Apr 09, 2026  Twila Rosenbaum  12 views
Stablecoin yields won’t harm banks, White House economists say

A recent report from White House economists has concluded that banning yields on stablecoins would have a minimal effect on bank lending, while imposing significant costs on users. The analysis was conducted by the Council of Economic Advisers, which provides economic advice to the President of the United States.

The report, published on Wednesday, indicates that the transition of funds from stablecoins back to bank deposits would not lead to any major increase in lending. It estimates that total bank lending could rise by approximately $2.1 billion, which represents a mere 0.02% of the $12 trillion loan market. Community banks, in particular, would see even smaller gains, with an expected increase of around $500 million, or about 0.026%.

This report emerges amidst ongoing tensions between the banking sector and the cryptocurrency industry regarding the impact of stablecoin yields.

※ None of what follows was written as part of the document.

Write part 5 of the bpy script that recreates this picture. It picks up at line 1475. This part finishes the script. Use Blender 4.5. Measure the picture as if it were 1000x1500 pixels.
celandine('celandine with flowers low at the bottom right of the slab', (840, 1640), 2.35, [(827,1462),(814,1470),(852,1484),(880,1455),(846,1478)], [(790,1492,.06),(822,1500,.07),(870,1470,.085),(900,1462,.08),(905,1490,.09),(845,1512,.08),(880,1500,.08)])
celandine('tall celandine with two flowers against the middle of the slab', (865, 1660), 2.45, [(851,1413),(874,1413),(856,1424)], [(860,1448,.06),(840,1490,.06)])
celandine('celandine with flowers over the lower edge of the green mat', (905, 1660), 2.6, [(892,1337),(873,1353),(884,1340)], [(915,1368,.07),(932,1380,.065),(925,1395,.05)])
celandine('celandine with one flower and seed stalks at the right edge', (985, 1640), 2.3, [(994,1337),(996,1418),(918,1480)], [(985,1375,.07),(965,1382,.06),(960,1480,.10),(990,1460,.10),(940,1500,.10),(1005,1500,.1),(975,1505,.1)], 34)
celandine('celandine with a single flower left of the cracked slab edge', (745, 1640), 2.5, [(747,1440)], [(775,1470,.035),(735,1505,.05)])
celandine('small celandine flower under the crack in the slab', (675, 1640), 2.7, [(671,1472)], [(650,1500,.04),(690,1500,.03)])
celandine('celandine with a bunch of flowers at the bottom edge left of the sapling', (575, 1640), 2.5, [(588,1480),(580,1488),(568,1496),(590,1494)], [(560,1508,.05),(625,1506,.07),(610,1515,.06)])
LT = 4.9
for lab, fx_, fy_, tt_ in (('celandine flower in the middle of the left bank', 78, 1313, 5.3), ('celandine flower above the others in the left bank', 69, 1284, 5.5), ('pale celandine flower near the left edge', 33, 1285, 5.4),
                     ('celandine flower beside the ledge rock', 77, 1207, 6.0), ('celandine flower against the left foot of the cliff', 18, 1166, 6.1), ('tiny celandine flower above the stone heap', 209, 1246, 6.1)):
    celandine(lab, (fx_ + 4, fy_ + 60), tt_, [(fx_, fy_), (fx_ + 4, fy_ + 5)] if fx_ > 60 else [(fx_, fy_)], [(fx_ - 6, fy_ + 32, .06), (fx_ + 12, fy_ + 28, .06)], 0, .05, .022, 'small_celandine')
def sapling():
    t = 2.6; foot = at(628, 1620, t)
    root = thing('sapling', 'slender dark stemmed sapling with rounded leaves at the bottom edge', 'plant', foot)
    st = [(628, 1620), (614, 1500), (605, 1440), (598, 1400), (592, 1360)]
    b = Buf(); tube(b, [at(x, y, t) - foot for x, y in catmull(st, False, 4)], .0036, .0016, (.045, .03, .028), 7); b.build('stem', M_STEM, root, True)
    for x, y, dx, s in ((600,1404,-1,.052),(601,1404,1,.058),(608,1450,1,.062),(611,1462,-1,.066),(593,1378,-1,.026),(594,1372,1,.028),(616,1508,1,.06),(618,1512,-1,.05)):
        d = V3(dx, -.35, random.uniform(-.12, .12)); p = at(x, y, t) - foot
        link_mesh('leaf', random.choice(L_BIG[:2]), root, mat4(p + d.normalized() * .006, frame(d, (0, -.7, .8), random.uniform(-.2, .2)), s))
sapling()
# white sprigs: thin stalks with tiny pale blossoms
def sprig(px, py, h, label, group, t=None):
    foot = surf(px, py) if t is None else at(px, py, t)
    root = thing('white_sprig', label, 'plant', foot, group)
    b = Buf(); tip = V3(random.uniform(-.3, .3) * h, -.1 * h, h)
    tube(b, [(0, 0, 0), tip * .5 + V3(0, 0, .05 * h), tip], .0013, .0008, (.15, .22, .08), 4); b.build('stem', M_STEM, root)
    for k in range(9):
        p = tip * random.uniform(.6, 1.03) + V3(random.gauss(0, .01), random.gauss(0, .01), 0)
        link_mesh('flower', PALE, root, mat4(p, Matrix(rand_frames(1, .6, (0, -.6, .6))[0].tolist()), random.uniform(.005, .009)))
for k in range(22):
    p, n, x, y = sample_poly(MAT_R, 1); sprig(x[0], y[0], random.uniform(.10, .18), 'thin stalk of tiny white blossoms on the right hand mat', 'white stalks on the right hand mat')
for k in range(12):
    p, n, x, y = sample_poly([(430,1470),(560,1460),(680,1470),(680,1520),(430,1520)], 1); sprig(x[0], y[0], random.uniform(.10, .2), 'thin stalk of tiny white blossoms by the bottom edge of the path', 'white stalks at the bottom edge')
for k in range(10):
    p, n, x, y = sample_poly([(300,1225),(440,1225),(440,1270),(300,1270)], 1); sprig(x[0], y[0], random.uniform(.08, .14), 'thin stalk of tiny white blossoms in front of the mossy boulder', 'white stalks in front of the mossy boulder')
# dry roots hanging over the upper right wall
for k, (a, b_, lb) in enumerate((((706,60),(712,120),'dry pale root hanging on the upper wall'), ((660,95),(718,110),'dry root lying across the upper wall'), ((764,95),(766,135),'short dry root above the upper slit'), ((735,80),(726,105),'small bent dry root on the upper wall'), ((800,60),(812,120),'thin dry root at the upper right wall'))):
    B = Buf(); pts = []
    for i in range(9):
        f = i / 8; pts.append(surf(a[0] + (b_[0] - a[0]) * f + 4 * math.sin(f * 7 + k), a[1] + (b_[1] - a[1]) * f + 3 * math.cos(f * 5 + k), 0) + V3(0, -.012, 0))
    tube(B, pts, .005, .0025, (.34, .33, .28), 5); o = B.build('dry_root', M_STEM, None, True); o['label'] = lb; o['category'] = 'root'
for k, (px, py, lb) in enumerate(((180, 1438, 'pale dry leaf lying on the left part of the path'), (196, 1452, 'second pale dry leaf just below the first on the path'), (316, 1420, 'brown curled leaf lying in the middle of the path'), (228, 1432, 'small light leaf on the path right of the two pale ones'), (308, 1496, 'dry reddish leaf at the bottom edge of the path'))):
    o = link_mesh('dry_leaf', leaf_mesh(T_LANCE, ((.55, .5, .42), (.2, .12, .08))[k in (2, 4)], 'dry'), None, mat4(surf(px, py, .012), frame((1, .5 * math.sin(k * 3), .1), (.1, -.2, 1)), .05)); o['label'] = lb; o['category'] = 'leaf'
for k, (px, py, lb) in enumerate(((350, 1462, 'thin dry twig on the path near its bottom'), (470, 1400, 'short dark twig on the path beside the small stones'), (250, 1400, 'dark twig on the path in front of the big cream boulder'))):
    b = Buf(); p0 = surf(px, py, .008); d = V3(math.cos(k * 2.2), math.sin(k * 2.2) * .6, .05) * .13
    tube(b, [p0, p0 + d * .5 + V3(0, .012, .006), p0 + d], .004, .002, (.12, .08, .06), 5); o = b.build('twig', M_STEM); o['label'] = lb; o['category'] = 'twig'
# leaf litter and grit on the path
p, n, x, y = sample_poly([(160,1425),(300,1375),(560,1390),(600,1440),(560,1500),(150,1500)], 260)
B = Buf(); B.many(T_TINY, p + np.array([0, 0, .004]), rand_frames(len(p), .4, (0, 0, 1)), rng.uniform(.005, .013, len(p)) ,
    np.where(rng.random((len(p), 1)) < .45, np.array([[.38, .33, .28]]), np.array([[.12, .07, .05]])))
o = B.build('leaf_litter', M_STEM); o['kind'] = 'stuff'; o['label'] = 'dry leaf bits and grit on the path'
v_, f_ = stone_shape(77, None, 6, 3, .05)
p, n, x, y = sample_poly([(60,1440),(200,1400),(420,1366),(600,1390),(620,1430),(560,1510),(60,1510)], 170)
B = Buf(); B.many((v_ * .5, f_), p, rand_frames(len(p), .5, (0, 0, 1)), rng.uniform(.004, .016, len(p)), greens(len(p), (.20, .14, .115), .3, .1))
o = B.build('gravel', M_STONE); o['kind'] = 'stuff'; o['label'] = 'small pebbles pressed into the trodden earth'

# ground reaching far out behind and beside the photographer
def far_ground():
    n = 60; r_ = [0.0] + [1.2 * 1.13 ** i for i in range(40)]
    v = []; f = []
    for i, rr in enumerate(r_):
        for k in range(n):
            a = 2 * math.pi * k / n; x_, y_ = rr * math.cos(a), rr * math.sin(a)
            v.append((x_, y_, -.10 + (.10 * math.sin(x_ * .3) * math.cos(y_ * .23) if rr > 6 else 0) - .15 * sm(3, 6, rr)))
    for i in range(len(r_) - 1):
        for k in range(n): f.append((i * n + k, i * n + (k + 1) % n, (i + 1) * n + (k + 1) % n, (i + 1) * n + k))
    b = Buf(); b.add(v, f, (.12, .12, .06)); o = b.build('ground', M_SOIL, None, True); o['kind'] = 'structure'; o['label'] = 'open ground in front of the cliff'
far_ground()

Banking organizations, such as the Independent Community Bankers of America, have expressed concerns that the yields from stablecoins could significantly reduce bank lending capabilities. However, representatives from the crypto sector have contested these claims.

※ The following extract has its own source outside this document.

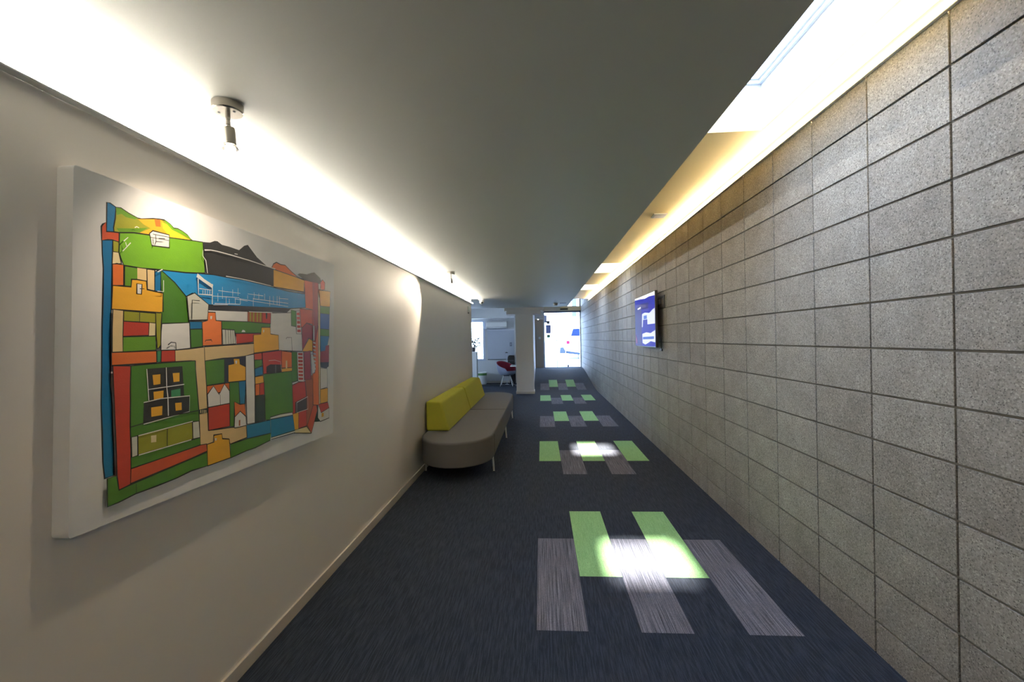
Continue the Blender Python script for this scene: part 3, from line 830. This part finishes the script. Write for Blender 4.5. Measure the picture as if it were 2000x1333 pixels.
# ------------------------------------------------------------------ ceiling spotlights
def spotlight(loc, tilt, label, energy, aim, cone, blend):
    t = thing('ceiling_spotlight', loc, label, 'spotlight')
    L0 = Vector(loc)
    bm = NB(); lathe(bm, [(0.044, 0), (0.046, -0.002), (0.046, -0.026), (0.043, -0.030)], L0, 40)
    cp = obj('canopy', bm, M_chrome, t, smooth=False)
    bm = NB()
    lathe(bm, [(0.004, 0), (0.004, -0.0015)], L0+Vector((-0.026, -0.005, -0.030)), 12)
    obj('screw', bm, M_darkmetal, cp)
    bm = NB(); lathe(bm, [(0.004, 0), (0.004, -0.0015)], L0+Vector((0.026, -0.005, -0.030)), 12)
    obj('screw', bm, M_darkmetal, cp)
    bm = NB(); lathe(bm, [(0.0075, -0.030), (0.0075, -0.052), (0.0065, -0.053), (0.0065, -0.056), (0.0075, -0.057), (0.0075, -0.070)], L0, 18)
    obj('stem', bm, M_chrome, t)
    piv = L0 + Vector((0, 0, -0.072))
    M = Matrix.Rotation(tilt[0], 3, 'X') @ Matrix.Rotation(tilt[1], 3, 'Y')
    bm = NB(); bmesh.ops.create_uvsphere(bm, u_segments=16, v_segments=10, radius=0.0085, matrix=Matrix.Translation(piv))
    obj('swivel', bm, M_chrome, t, smooth=True)
    bm = NB(); lathe(bm, [(0.013, -0.006), (0.019, -0.008), (0.0195, -0.011), (0.0195, -0.060), (0.018, -0.062)], piv, 28, 0, M)
    obj('lamp_holder', bm, M_chrome, t)
    bm = NB(); lathe(bm, [(0.014, -0.0625), (0.020, -0.066), (0.0245, -0.072), (0.025, -0.076), (0.0225, -0.077)], piv, 28, 0, M)
    g = obj('bulb', bm, M_frost, t, smooth=True)
    bm = NB(); lathe(bm, [(0.008, -0.0635), (0.013, -0.069), (0.016, -0.074)], piv, 20, 0, M)
    obj('filament', bm, emit('bulb_glow', (1.0, 0.86, 0.66), 22.0), g)
    ld = bpy.data.lights.new('spot_beam', 'SPOT'); ld.energy = energy; ld.color = (1.0, 0.84, 0.66)
    ld.spot_size = math.radians(cone); ld.spot_blend = blend; ld.shadow_soft_size = 0.02
    lo = bpy.data.objects.new('spot_beam', ld); COL.objects.link(lo); lo.parent = t
    tip = piv + M @ Vector((0, 0, -0.082))
    lo.location = tip - L0
    lo.rotation_euler = (Vector(aim)-tip).to_track_quat('-Z', 'Y').to_euler()
    return t
spotlight((-1.005, 1.40, 2.2), (math.radians(2), math.radians(-3)), 'nearer nickel spotlight on the ceiling in front of the painting', SPOT_A, (-1.31, 1.70, 1.15), 128, 1.0)
spotlight((-1.02, 5.08, 2.2), (math.radians(4), math.radians(-3)), 'farther nickel spotlight on the ceiling above the sofa', SPOT_B, (-1.31, 3.95, 1.55), 74, 0.45)

# ------------------------------------------------------------------ painting
pt = thing('painting', (-1.285, 1.88, 0.87), 'large unframed canvas of colourful abstract town blocks on the left wall', 'painting')
TL, TR, BR, BL = (1.142, 1.915), (2.678, 1.894), (2.617, 0.871), (1.105, 0.905)
def rounded(cs, r=0.012, n=4):
    out = []
    for i, c in enumerate(cs):
        p = Vector(cs[i-1]); q = Vector(c); s = Vector(cs[(i+1) % 4])
        a = q + (p-q).normalized()*r; b = q + (s-q).normalized()*r
        for k in range(n+1):
            t = k/n
            out.append(((1-t)**2*a.x + 2*t*(1-t)*q.x + t*t*b.x, (1-t)**2*a.y + 2*t*(1-t)*q.y + t*t*b.y))
    return out
M_canvas = mat('grey_painted_canvas', (0.82, 0.81, 0.80), 0.55, noise=0.08, nscale=9, bump=0.25, bscale=420)
M_canvas_side = mat('white_canvas_edge', (0.90, 0.885, 0.86), 0.6, bump=0.2, bscale=400)
bm = NB()  # added unseen side window, its daylight brightens the lounge
prism(bm, rounded([TL, TR, BR, BL]), 'x', -1.3095, -1.2615, 0)
bm.faces.ensure_lookup_table()
cv = obj('canvas', bm, [M_canvas_side, M_canvas], pt)
for f in cv.data.polygons:
    if abs(f.normal.x) > 0.9: f.material_index = 1
PAL = {'blue': (22, 110, 158), 'rust': (198, 82, 50), 'olive': (150, 150, 42), 'cream': (226, 208, 160), 'grass': (98, 145, 35), 'amber': (232, 172, 48),
       'orange': (218, 112, 48), 'yellow': (240, 200, 50), 'lime': (112, 168, 38), 'white': (226, 223, 217), 'tan': (222, 192, 138), 'green': (72, 122, 38),
       'sky': (36, 138, 196), 'black': (44, 43, 42), 'maroon': (150, 52, 58), 'royal': (36, 92, 160), 'navy': (34, 38, 52), 'dark': (34, 50, 44),
       'red': (188, 62, 44), 'brown': (158, 84, 48), 'bright': (240, 128, 62), 'stone': (205, 204, 190), 'emerald': (60, 138, 90)}
def paint(nm, rgb):
    return mat('paint_'+nm, srgb(*rgb), 0.42, noise=0.10, nscale=12, bump=0.25, bscale=180, stretch=(1, 1, 3))
pm = [paint(c, PAL[c]) for c in ART_COLOURS] + [paint('outline', (30, 27, 24))]
OUT = len(ART_COLOURS)
bm = NB()  # added unseen side window, its daylight brightens the lounge
lay = [0]
def flat(pts, mi, dx=None):
    x = -1.2612 + lay[0]*0.00003
    lay[0] += 1
    vs = [bm.verts.new((x, p[0], p[1])) for p in pts]
    e = [bm.edges.new((vs[i], vs[(i+1) % len(vs)])) for i in range(len(vs))]
    r = bmesh.ops.triangle_fill(bm, use_beauty=True, edges=e)
    for g in r['geom']:
        if isinstance(g, bmesh.types.BMFace): g.material_index = mi
def stroke(pts, w, mi, closed=False):
    x = -1.2612 + lay[0]*0.00003
    lay[0] += 1
    n = len(pts)
    rng = random.Random(n*31+int(pts[0][0]*1000))
    L, R = [], []
    for i in range(n):
        if closed: a, b = pts[i-1], pts[(i+1) % n]
        else: a, b = pts[max(0, i-1)], pts[min(n-1, i+1)]
        d = Vector((b[0]-a[0], b[1]-a[1]))
        if d.length < 1e-6: d = Vector((1, 0))
        d.normalize(); h = w*0.5*rng.uniform(0.7, 1.25)
        L.append((x, pts[i][0]-d.y*h, pts[i][1]+d.x*h)); R.append((x, pts[i][0]+d.y*h, pts[i][1]-d.x*h))
    m_ = n if closed else n-1
    for i in range(m_):
        j = (i+1) % n
        bm.faces.new([bm.verts.new(p) for p in (L[i], L[j], R[j], R[i])]).material_index = mi
def unpack(a): return [(1.1+a[i]/1000, 0.86+a[i+1]/1000) for i in range(0, len(a), 2)]
for ci, outl, a in ART:
    p = unpack(a); flat(p, ci)
    if outl: stroke(p, 0.0042, OUT, True)
for ci, w, a in STROKES:
    stroke(unpack(a), w*0.0011, ci)
art = obj('painted_scene', bm, pm, pt)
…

Economic Costs of a Stablecoin Yield Ban

While the potential benefits of a ban on stablecoin yields appear limited, the report highlights that such a ban could incur substantial economic costs. The analysis estimates a net welfare loss of approximately $800 million per year, primarily because users would be deprived of the opportunity to earn yields on their stablecoin holdings. The cost-benefit analysis shows a ratio of about 6.6, indicating that the economic drawbacks would far outweigh any advantages in terms of increased lending.

The report further elaborates that achieving a significant impact on lending would necessitate unrealistic assumptions, such as a sixfold increase in the share of stablecoins, a complete shift of all reserves into segregated deposits, and the Federal Reserve abandoning its ample-reserves framework.

In July 2025, legislation known as the GENIUS Act was enacted, which prohibits stablecoin issuers from providing interest or yield to holders. Nonetheless, third-party platforms, including exchanges, are still permitted to offer yield on stablecoins. The proposed Digital Asset Market Clarity Act seeks to clarify whether yield offerings should be universally restricted or allowed under specific conditions.

Progress on the CLARITY Act

In addition to the GENIUS Act, the US House of Representatives passed the CLARITY Act on July 17, 2025. However, a planned markup in the Senate Banking Committee was delayed by Chair Tim Scott earlier this year and has yet to be rescheduled. Recent statements from the chief legal officer of Coinbase, Paul Grewal, suggest that the CLARITY Act is nearing a markup hearing in the Senate Banking Committee, as lawmakers seem to be close to reaching an agreement on key provisions. The progress on this legislation is contingent on resolving existing disagreements regarding stablecoin yields.

Overall, the White House report presents a complex picture of the potential impacts of stablecoin yields on the banking sector and the broader economy. While the immediate effects on lending may be negligible, the long-term implications of restricting yields could pose significant economic challenges for users reliant on these financial instruments.